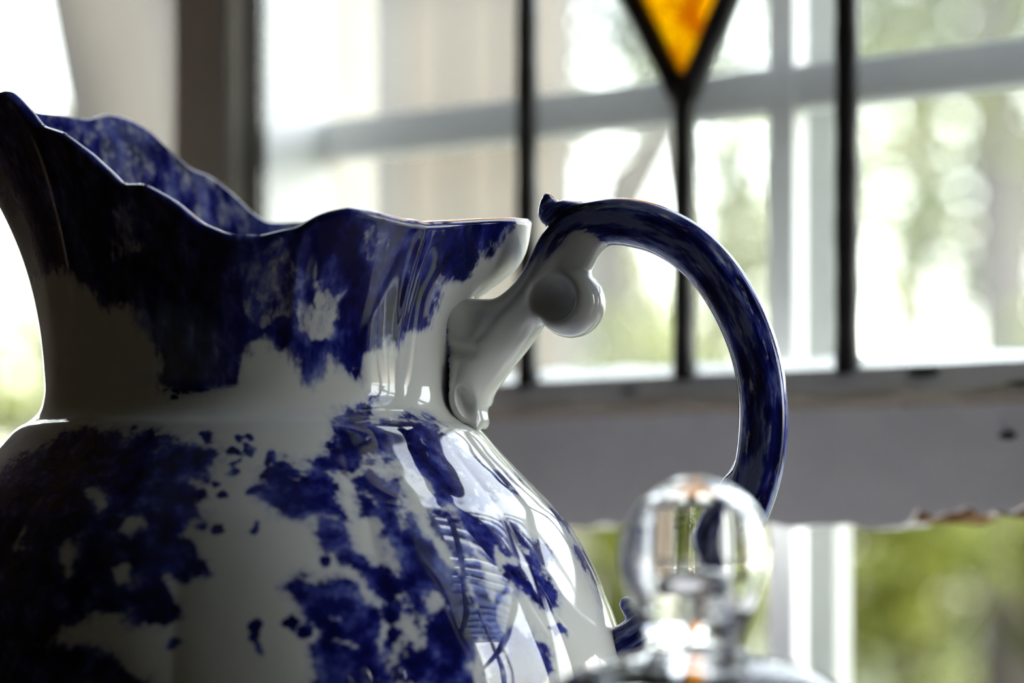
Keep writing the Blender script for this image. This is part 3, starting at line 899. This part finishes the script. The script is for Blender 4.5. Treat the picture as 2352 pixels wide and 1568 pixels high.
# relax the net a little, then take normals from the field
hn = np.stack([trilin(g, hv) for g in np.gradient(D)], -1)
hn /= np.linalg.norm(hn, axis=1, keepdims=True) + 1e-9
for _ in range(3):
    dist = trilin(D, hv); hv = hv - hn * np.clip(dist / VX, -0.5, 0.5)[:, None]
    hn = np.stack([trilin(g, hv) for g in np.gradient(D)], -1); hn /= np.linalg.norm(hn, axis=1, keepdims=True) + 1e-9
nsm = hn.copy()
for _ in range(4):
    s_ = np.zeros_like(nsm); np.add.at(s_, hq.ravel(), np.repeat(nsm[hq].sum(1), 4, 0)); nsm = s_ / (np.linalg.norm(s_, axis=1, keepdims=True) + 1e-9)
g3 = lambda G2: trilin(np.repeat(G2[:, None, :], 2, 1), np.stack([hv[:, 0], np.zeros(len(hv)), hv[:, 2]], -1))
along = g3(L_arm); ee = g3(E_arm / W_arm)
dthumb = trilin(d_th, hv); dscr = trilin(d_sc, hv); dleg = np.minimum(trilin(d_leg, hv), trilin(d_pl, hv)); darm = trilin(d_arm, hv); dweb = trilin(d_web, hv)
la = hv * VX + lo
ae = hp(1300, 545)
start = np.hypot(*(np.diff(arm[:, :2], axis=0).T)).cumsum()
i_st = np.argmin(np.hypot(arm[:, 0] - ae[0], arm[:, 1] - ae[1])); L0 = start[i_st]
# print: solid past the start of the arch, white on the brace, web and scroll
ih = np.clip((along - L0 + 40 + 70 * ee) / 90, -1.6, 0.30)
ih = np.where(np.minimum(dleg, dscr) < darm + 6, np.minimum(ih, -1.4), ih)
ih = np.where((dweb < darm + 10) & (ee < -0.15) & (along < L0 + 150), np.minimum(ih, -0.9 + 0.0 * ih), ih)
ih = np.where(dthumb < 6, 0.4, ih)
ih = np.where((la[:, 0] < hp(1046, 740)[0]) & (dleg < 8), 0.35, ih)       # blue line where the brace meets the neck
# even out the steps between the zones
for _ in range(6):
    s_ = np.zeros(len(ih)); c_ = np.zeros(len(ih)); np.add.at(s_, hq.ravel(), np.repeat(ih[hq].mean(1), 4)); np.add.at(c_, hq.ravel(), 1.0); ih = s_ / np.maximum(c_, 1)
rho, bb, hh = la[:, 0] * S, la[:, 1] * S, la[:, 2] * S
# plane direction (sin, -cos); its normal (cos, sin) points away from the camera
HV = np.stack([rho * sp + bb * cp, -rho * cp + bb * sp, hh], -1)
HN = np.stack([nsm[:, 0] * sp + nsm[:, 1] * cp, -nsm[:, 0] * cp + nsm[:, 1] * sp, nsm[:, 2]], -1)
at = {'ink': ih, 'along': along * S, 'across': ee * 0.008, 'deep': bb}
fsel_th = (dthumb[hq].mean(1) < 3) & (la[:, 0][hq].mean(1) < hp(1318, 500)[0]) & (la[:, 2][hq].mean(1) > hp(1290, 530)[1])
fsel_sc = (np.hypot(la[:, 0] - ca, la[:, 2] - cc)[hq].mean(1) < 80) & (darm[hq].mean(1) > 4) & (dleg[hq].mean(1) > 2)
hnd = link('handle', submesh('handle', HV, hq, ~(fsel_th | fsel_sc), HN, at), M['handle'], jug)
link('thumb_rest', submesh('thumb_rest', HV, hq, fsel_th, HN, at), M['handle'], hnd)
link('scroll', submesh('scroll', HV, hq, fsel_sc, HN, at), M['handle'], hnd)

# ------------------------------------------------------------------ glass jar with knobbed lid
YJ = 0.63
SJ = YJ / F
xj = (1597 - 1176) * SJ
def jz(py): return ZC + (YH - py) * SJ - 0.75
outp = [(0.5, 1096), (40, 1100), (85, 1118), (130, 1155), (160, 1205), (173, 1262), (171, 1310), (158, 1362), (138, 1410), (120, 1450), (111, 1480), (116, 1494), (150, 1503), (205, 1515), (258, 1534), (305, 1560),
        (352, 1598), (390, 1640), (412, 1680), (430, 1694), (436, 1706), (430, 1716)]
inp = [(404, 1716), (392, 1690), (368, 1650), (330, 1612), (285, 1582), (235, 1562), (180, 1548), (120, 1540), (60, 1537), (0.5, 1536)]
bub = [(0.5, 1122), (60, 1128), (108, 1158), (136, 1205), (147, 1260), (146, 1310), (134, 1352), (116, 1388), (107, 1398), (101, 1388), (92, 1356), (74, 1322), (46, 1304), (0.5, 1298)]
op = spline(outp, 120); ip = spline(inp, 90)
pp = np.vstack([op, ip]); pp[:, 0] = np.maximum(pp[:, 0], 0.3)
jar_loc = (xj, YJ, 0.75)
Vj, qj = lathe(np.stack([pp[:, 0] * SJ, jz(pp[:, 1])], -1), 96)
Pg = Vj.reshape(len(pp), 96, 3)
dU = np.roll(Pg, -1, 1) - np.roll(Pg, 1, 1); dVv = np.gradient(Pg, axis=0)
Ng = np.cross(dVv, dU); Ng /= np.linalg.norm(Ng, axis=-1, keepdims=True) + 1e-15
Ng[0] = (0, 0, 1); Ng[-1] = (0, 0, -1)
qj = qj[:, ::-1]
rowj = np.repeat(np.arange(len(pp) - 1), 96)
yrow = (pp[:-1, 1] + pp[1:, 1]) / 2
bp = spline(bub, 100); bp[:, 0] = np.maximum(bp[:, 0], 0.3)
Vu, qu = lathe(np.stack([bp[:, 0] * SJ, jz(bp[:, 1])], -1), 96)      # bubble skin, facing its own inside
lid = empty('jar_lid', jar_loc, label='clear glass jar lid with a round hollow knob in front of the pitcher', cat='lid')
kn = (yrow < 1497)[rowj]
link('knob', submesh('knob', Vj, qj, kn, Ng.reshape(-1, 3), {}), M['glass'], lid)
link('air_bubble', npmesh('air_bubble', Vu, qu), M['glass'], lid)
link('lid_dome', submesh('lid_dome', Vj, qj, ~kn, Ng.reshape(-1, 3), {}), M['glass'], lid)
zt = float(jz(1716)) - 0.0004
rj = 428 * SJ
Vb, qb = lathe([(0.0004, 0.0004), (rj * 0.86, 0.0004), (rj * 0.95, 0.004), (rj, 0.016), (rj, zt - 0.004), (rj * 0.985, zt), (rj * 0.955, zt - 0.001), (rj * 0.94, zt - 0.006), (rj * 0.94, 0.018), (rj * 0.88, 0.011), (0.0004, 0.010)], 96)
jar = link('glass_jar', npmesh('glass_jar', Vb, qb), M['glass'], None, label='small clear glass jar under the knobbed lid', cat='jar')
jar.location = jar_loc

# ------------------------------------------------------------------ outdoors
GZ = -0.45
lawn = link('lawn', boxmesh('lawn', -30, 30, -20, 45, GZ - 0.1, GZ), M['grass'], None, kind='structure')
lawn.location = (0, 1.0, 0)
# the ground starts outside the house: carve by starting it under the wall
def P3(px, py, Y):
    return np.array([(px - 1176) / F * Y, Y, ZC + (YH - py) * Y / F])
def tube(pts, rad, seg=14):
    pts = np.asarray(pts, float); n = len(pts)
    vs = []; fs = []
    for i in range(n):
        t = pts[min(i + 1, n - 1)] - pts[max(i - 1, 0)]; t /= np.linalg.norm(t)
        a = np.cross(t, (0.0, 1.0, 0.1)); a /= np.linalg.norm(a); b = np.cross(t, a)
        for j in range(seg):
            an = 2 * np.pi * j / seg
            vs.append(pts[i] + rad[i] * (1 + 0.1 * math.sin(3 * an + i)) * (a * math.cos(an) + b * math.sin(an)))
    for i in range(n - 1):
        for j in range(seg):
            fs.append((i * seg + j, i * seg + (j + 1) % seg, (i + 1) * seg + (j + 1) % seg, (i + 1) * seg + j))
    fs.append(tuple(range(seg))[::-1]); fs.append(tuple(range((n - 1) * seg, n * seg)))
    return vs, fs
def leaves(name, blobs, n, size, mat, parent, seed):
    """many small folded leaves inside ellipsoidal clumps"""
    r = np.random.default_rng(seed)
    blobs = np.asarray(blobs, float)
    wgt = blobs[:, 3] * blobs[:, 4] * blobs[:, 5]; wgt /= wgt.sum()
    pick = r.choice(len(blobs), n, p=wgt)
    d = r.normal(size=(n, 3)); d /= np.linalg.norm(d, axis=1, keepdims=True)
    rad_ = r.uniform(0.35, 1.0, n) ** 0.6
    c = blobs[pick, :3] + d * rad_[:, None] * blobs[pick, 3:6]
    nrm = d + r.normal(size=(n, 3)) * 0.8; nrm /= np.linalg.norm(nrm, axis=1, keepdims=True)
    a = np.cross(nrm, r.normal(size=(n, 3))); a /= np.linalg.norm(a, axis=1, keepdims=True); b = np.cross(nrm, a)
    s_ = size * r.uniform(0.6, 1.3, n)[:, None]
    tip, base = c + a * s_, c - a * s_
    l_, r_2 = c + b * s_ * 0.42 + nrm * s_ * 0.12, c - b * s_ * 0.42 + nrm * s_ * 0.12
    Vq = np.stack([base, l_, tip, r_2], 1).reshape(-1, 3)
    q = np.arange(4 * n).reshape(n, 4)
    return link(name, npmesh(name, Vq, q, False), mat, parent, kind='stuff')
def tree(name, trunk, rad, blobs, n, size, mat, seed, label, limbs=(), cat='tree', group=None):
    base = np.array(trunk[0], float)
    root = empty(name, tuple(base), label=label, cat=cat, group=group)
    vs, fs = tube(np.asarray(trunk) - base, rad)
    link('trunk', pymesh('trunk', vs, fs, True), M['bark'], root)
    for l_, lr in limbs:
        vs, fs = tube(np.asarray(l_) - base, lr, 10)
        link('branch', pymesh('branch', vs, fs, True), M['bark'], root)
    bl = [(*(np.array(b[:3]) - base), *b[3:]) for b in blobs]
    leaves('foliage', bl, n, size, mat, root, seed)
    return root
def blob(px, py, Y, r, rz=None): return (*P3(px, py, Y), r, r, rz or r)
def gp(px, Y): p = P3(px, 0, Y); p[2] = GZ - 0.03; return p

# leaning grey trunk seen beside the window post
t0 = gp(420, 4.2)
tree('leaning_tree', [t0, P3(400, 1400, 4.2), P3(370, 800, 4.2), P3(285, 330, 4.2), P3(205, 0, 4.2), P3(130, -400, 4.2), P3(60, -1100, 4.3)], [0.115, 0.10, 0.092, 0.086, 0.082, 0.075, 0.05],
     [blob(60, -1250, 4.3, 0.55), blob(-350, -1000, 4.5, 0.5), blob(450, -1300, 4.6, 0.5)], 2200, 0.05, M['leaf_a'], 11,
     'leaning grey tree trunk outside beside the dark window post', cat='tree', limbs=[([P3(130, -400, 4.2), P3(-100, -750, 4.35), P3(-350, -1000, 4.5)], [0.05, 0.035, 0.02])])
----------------
## AIM OF THE EXERCISE
Where a line contains the string "starting", extract that line.

## WRITTEN SOLUTION
Keep writing the Blender script for this image. This is part 3, starting at line 899. This part finishes the script. The script is for Blender 4.5. Treat the picture as 2352 pixels wide and 1568 pixels high.
# the ground starts outside the house: carve by starting it under the wall